Material provided -
## start

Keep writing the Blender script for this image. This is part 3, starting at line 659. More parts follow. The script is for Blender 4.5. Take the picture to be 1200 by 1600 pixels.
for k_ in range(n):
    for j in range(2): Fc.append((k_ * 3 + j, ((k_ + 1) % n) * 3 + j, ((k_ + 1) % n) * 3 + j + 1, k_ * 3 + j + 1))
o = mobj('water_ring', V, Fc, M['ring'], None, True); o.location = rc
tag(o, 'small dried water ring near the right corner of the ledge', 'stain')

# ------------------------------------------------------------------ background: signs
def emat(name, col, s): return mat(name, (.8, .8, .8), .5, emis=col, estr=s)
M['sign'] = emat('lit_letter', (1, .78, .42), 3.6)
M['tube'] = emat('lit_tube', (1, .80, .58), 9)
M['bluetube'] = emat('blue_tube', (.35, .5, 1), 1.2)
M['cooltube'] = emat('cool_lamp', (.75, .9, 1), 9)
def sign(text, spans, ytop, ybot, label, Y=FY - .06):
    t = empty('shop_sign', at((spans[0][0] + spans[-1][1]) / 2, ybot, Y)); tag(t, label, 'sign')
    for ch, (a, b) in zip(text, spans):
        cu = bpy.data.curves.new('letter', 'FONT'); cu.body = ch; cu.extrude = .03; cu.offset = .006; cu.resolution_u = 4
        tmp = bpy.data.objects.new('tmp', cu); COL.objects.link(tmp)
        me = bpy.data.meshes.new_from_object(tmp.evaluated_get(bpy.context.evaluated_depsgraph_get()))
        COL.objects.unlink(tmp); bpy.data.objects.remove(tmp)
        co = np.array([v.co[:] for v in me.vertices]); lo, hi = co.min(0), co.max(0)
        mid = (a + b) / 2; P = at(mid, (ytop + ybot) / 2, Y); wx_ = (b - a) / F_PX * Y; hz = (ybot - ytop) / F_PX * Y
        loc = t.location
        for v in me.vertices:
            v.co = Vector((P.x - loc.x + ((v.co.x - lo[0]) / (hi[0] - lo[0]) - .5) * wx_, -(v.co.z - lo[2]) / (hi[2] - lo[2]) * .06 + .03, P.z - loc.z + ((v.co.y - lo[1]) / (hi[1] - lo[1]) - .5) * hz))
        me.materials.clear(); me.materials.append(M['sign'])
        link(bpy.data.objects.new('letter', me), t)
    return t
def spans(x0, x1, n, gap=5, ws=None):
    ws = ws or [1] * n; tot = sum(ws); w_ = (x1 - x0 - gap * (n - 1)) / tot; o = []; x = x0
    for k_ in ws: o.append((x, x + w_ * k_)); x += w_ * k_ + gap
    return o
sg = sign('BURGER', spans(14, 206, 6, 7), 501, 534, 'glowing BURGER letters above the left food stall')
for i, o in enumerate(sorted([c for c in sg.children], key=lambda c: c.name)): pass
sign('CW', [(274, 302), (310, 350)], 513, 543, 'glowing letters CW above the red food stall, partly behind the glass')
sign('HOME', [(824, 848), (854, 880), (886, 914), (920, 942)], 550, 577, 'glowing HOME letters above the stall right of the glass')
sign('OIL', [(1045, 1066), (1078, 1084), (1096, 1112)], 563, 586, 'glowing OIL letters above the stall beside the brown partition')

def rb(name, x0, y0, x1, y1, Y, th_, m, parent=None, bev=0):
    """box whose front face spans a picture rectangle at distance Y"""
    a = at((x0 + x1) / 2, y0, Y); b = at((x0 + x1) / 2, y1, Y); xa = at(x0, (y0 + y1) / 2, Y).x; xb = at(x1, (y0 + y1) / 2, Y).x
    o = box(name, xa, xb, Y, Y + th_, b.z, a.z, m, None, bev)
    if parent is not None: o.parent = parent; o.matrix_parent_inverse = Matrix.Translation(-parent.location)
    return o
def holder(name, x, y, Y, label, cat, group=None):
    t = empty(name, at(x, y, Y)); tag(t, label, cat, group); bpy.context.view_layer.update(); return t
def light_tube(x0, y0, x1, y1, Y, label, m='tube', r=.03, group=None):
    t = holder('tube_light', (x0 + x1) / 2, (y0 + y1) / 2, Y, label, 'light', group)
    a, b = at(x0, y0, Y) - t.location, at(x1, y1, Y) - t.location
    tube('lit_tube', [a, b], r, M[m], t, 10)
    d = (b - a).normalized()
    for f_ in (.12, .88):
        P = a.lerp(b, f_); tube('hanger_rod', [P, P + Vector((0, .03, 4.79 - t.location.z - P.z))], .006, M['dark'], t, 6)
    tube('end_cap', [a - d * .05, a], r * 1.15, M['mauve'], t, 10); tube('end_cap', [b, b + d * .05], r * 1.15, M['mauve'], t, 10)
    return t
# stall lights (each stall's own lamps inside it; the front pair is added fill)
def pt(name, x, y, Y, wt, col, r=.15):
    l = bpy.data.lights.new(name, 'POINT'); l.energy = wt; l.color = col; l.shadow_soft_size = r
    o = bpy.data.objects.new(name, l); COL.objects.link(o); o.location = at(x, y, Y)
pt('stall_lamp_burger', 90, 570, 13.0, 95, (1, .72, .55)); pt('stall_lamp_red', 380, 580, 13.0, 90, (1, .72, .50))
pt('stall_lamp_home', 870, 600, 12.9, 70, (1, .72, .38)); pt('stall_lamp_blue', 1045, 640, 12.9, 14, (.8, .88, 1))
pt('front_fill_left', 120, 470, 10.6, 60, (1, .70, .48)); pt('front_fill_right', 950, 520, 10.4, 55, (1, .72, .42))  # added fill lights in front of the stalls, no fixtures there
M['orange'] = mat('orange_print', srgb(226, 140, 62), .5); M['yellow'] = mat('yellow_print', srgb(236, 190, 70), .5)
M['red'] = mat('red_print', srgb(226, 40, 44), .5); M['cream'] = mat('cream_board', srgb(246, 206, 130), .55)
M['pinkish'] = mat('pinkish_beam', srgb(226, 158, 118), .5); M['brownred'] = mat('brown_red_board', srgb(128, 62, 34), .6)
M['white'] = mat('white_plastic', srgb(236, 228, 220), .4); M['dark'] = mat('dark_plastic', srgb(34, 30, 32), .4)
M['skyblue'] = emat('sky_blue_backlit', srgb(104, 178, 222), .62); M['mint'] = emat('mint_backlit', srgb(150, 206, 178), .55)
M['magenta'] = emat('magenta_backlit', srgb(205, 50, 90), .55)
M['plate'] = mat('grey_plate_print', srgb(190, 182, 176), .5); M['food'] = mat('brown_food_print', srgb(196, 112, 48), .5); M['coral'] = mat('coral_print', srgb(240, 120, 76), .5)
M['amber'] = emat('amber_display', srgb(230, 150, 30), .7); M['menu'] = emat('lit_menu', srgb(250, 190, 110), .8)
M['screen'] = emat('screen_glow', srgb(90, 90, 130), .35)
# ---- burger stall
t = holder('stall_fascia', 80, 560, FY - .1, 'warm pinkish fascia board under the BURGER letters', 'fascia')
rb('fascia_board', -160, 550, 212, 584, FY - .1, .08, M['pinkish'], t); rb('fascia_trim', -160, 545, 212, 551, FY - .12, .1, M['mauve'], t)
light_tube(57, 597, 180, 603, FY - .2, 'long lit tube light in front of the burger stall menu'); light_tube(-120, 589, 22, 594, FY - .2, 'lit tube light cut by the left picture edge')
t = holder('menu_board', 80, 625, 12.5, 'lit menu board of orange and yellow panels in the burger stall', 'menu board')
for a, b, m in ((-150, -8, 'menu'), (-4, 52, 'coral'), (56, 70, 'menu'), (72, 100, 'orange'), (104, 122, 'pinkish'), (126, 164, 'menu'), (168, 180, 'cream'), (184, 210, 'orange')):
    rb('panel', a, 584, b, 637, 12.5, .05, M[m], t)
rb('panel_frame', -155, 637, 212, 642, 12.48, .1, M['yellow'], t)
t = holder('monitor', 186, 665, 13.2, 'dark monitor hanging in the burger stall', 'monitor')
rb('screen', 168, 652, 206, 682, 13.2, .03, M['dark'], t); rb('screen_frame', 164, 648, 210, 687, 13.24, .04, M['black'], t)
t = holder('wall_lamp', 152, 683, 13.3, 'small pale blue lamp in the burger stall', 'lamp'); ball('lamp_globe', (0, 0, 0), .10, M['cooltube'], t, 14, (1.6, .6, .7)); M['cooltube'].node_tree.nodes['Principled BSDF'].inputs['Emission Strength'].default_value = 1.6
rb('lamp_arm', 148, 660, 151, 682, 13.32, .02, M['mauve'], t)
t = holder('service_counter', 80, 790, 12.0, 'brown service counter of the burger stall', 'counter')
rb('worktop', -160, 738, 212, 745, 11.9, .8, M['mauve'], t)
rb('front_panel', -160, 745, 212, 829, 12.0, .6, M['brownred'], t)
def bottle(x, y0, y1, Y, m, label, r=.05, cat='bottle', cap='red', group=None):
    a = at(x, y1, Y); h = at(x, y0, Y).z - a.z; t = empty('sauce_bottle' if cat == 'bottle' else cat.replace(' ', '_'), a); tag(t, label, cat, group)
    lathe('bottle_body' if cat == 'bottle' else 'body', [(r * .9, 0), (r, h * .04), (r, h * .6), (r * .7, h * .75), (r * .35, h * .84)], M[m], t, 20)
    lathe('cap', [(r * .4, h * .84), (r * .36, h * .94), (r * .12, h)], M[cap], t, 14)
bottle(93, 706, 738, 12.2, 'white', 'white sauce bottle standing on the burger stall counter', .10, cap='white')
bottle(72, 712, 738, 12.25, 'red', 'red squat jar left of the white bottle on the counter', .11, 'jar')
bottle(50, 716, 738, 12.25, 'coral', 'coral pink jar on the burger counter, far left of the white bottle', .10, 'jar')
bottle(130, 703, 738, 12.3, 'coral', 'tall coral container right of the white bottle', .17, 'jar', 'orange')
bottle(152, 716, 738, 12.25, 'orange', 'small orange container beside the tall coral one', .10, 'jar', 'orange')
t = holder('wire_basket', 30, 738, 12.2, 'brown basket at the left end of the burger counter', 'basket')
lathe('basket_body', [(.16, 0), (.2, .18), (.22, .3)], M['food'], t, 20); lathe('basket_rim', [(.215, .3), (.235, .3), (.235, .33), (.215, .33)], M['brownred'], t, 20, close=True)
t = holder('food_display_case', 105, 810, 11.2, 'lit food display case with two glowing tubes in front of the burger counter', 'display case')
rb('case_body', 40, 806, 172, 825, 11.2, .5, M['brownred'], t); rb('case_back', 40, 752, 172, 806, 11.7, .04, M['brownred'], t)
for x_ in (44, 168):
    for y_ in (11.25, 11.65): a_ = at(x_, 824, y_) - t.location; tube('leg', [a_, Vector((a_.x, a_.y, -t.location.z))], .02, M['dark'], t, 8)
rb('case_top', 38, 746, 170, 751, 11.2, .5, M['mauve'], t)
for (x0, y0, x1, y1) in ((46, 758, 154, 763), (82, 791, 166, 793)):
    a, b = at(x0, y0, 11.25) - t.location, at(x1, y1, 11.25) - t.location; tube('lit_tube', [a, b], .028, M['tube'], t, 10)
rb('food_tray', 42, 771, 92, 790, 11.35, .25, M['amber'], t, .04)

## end

Work to be completed -
Copy out only the lines running from the beginning of the data to the line with "tag(o, 'small dried", both ends included.

Answer for this exercise -
Keep writing the Blender script for this image. This is part 3, starting at line 659. More parts follow. The script is for Blender 4.5. Take the picture to be 1200 by 1600 pixels.
for k_ in range(n):
    for j in range(2): Fc.append((k_ * 3 + j, ((k_ + 1) % n) * 3 + j, ((k_ + 1) % n) * 3 + j + 1, k_ * 3 + j + 1))
o = mobj('water_ring', V, Fc, M['ring'], None, True); o.location = rc
tag(o, 'small dried water ring near the right corner of the ledge', 'stain')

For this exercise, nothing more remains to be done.